Bir döngüyü birlikte kapatalım demiş Neslihan blogunda. Astrolojide
yeni bir başlangıca denk geliyormuş yarın sabah. Yeni astroloji dönemi
başlayacakmış. Onlardan pek anlamıyorum. Ama madem niyet koymaya ve bunu
birlikte yapmaya davet etmiş, icabet etmek lazım. Ben de niyetimi koyuyorum
buraya, hepimiz için, bütün canlılar için. Birbirimizi incitmeden sevebilelim
yeni dönemde. Sağlıkla, güçlü kuvvetli yaşamak, temiz havayı içimize doldurmak,
temiz kaynaklardan kana kana su içmek, ayağımızı toprağa basmak nasip olsun.

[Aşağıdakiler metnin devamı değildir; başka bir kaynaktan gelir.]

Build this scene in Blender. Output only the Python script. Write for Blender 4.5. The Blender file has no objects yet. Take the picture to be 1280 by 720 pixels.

Gözümüz görsün, kulağımız işitsin, ellerimizle dokunalım, ağzımızın tadı olsun,
mis kokular gelsin burnumuza hep çiçeklerden. El ele tutalım, birlik olalım ki
dirliğimiz olsun. Yardım eden el olabilmek kadar alan el olmayı da kalbimiz
kabul etsin. Dilimizden güzel sözler, şarkılar dökülsün hep. İyi olalım. İnsan
olalım. İçimizi ferah gönlümüzü hoş tutalım. Sadece kendimiz için değil
yanımızdaki, arkamızdaki için de faydalı olalım. Dualarımız kabul olsun, açılan
ellerimiz karşılığını bulsun. Çocuklar gülsün, mutlu olsun, neşe olsun
hepimize. Karanlıklar, kötülükler, kötüler arkamızda kalsın. İyilik, merhamet,
şefkat, sevgi, adalet daim olsun. Eski dönem kapansın, yeni dönem başlasın.
Aydınlık olsun günlerimiz; güneş doğsun üzerimize, tabiat dengesinde ve
düzeninde devam etsin, etsin ki biz de dengemizde olalım. Gönlümüzden
geçenler hayrımıza olsun, hayrımıza olanlar içimize sinsin. Amin.